Direct program expenses, which includes other subsidies and transfers and the operating costs of government, increased by 4.2% or $2.1 billion.  Other transfers were up 4.8% or $854 million.  No explanation was provided, as departmental details are no longer provided. Other direct program expenses increased by 4.0% or $1.4 billion, primarily reflecting higher personnel expenses. This component was affected by the change in discount rate methodology used in valuing unfunded federal employee pension obligations, introduced in the finalization of the audited results for 2017-18.  What impact this change will have on the results for 2018-19 is currently difficult to assess.
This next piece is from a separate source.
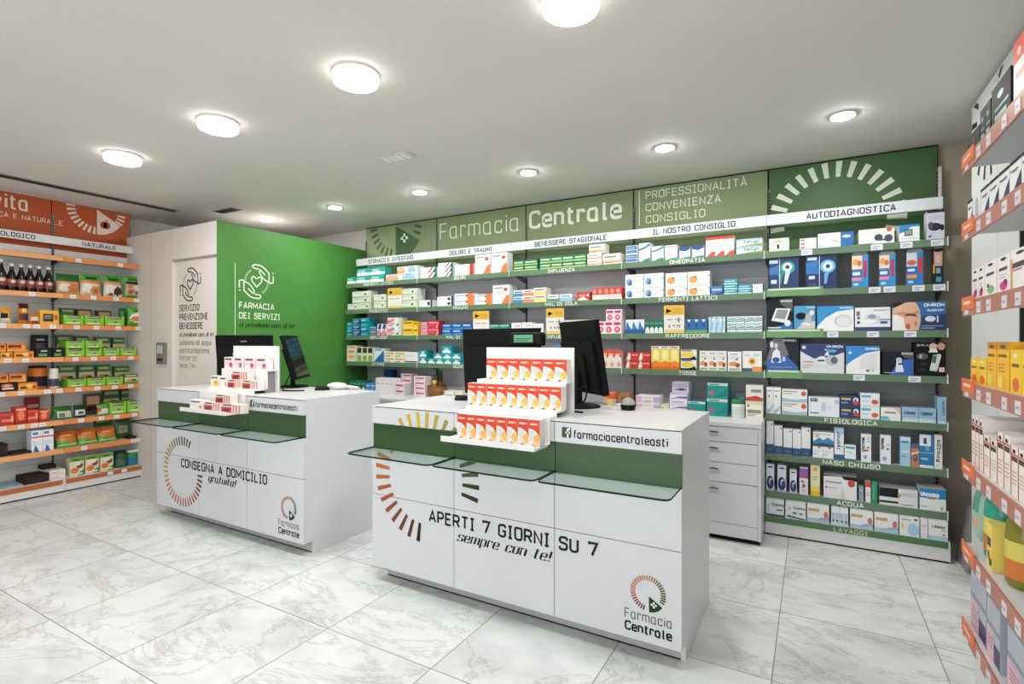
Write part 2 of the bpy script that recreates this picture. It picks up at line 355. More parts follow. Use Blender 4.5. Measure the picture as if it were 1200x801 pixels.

The increase in public debt charges reflected higher Consumer Price Index adjustments on Real Return Bonds and higher annual average effective interest rates on the stock of Treasury Bills. This component was also affected by the change in discount rate methodology.

On balanced, given the current results to date, we would expect a somewhat better forecast for the budgetary balance than projected in the February 2018 Budget, prior to any new policy decision. The February 2018 Budget forecast included a Contingency Reserve of $3.0 billion, which we believe will not be needed.  In addition, current results for budgetary revenues suggest that upward revisions is warranted.  In addition, major transfers to persons will likely be lower than currently forecast. Our view is contrary to that of the Parliamentary Budget Office, which recently forecasts a slight increase in the deficit for 2018-19.